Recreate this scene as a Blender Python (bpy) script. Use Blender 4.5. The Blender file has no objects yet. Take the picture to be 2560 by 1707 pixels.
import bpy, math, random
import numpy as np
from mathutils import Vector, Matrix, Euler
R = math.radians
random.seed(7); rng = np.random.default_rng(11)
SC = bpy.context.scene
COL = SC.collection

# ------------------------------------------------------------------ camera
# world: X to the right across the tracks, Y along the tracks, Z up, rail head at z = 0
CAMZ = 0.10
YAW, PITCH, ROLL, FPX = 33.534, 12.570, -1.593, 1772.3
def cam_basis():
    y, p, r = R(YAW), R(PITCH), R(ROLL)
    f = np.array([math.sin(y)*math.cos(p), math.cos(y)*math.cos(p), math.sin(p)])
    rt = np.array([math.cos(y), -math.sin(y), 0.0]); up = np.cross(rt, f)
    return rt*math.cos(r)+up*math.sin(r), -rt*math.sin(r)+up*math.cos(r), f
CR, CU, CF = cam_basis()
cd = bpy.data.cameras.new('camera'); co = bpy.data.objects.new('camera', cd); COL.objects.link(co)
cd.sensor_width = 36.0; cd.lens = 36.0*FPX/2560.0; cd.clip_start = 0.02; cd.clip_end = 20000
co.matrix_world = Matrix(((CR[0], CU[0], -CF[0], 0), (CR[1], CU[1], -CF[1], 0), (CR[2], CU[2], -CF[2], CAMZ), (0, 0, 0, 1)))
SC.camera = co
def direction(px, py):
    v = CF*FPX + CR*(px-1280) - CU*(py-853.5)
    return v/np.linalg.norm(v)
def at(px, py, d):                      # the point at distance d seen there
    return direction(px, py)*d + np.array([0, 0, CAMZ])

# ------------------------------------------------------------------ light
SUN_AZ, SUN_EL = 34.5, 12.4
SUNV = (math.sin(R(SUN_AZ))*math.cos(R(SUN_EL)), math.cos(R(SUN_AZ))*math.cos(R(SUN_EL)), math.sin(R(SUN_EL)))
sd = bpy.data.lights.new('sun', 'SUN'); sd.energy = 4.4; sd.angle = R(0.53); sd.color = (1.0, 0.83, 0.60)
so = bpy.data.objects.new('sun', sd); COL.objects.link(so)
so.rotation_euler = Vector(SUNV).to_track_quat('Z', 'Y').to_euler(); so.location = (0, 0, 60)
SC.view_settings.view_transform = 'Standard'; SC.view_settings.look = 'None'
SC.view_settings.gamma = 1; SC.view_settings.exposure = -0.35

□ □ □

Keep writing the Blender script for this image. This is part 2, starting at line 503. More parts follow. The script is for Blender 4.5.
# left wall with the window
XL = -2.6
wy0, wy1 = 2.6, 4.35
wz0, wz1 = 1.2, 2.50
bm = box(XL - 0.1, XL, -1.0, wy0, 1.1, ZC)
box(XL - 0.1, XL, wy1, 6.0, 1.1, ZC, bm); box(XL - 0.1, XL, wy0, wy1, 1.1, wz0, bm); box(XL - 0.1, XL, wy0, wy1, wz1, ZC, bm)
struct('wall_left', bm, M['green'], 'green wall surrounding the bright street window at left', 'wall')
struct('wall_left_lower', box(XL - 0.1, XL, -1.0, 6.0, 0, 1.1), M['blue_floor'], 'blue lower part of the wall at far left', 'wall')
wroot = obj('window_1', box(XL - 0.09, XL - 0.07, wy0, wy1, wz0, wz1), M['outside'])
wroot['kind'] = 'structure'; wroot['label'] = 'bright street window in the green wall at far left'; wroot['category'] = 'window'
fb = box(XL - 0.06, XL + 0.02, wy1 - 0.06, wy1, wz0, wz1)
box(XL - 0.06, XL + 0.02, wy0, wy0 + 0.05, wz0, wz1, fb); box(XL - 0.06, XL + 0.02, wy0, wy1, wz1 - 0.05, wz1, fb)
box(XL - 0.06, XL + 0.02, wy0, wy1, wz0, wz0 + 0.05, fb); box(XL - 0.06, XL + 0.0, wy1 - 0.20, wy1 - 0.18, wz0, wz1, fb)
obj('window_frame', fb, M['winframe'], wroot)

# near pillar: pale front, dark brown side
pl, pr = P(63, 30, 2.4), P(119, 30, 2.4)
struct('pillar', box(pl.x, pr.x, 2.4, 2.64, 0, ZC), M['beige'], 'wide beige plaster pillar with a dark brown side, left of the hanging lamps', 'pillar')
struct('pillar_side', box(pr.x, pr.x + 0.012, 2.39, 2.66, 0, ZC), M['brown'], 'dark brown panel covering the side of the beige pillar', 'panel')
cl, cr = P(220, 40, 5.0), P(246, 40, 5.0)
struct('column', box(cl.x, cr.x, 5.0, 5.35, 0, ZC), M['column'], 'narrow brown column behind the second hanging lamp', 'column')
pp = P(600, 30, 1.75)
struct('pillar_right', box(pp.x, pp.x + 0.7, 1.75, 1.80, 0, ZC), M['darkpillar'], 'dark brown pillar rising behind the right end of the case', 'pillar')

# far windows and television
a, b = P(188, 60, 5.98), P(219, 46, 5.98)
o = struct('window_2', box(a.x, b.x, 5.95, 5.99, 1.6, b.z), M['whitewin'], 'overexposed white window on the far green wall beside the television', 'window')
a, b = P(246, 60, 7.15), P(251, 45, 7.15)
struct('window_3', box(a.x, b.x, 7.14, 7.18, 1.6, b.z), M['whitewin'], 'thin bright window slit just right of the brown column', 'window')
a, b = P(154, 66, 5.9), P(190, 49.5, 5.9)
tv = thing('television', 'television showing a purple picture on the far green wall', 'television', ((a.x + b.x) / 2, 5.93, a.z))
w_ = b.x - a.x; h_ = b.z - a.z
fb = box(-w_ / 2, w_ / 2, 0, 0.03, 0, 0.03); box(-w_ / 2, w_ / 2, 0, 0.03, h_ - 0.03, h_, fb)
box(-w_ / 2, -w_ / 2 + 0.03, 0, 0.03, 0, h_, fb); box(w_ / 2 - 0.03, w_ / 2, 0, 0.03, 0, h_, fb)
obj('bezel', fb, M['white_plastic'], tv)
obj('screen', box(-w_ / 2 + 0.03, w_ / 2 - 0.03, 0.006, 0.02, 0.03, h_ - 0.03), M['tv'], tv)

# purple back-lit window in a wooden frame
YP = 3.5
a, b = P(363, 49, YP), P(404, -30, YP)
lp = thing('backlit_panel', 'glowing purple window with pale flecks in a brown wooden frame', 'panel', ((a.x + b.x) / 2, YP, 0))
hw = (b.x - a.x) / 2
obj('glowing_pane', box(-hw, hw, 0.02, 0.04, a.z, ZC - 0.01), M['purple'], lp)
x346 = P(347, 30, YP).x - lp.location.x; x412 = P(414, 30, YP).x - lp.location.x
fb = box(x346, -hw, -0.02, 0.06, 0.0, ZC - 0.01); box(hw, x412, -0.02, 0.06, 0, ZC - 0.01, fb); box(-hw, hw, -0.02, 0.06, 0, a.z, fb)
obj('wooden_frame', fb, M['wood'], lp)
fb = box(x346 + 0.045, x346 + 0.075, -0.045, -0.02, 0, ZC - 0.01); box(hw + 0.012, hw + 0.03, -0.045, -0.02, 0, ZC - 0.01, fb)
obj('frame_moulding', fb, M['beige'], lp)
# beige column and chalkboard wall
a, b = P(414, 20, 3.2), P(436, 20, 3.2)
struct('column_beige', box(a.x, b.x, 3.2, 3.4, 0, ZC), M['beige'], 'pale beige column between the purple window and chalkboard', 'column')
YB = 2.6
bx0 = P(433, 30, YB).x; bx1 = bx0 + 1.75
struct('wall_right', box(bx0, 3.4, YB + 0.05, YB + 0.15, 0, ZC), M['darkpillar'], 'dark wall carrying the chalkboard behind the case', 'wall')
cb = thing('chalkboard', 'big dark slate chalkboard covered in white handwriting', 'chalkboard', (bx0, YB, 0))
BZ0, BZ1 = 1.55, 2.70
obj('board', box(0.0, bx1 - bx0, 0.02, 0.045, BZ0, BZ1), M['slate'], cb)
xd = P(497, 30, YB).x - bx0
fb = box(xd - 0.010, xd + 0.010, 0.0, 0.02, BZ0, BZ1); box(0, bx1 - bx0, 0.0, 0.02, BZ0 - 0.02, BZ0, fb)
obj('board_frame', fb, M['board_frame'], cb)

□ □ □

**Problem requirements:** Extract exactly and only these lines: the line containing "Recreate this scene", the line containing "COL = SC.collection", and every line between them.

**Task result:**
Recreate this scene as a Blender Python (bpy) script. Use Blender 4.5. The Blender file has no objects yet. Take the picture to be 2560 by 1707 pixels.
import bpy, math, random
import numpy as np
from mathutils import Vector, Matrix, Euler
R = math.radians
random.seed(7); rng = np.random.default_rng(11)
SC = bpy.context.scene
COL = SC.collection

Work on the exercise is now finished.